Este projecto traz a grande vantagem de dispensar esta camara de grandes discussões a respeito da validade ou não validade das eleições do ultramar, e a respeito do direito ou não direito que têem alguns srs. deputados de tomarem assento n'esta camara. O que se tem passado n'esta camara, tanto na sessão anterior como n'esta, e ainda hontem, dispensa-me de fazer largos commentarios a este respeito.

Approvaram-se aqui eleições de deputados para a sessão legislativa do anno de 1869; houve grande duvida ou uma. quasi prova de que até a que se dava com o recenseamento não o era, nem existiam taes recenseamentos, e ainda acon. teceu mais; aconteceu dizer-se ou declarar-se que tinha direito a conservar a sua cadeira n'esta casa um sr. deputado pelo ultramar, que depois de eleito tinha aceitado um emprego lucrativo do governo.

Tudo isto se tem passado, e tudo isto dá logar a uma nova lei.

Como provavelmente esta camara não deixa de tomar em consideração uma proposta de um sr. deputado para que seja reduzido o numero de representantes da nação, já porque não ha necessidade de um tão grande numero, já porque as circumstancias do paiz exigem que façamos economias em todos os ramos de serviço publico a que ellas possam ser levadas, devendo começar o exemplo por nós; como esta questão, repito, ha de ser considerada, introduzi no projecto uma disposição igual ou similhante á que já vinha no decreto de 13 de setembro de 1852 e na lei de 23 de novembro de 1859, que dava ao governo o direito ou faculdade de marcar o numero de circulos eleitoraes do ultramar, ouvido previamente o conselho ultramarino; mas como o governo já fez uso d'esta auctorisação, é natural que se considere como tendo caducado, e era necessario renova-la.

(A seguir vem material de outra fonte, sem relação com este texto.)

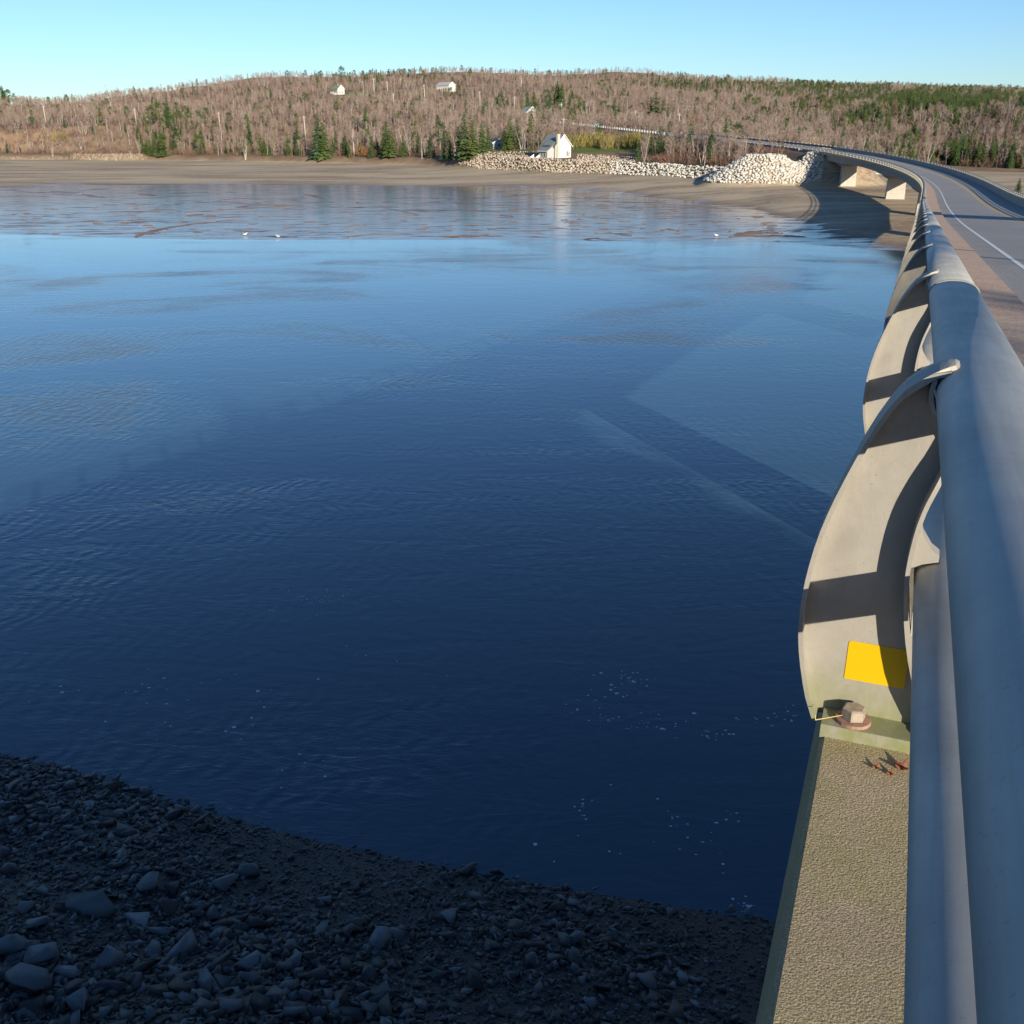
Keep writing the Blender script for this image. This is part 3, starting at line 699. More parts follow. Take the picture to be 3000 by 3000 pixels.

O projecto é o seguinte (leu).

O sr. Pedro Franco: — Pedi a palavra para mandar para a mesa um requerimento (leu).

Este requerimento acha-se tambem assignado pelo meu collega o ex.mo sr. dr. Villaça, digno representante do concelho dos Olivaes.

Sr. presidente, ha mais de dez annos que nos orçamentos do estado tem figurado como receita a verba de réis 20:304$000 que se pretende exigir dos dois municipios de Belem e Olivaes, a titulo das vantagens especiaes que o estado presta a estes dois concelhos.

Da exigencia d'essa enorme cifra, cabe á camara de Belem 12:640$592 réis, e á dos Olivaes 7:663$408 réis.

Requeiro a urgencia d'estes documentos, porque preciso mostrar á camara que esta cifra não é verdadeira. Hei de demonstra-lo, ou quando se tratar do orçamento geral do estado, ou quando apresentar aqui um projecto de lei determinando a cifra real a que ficam obrigados os concelhos de Belem e Olivaes pela compensação que o estado presta a estes municipios.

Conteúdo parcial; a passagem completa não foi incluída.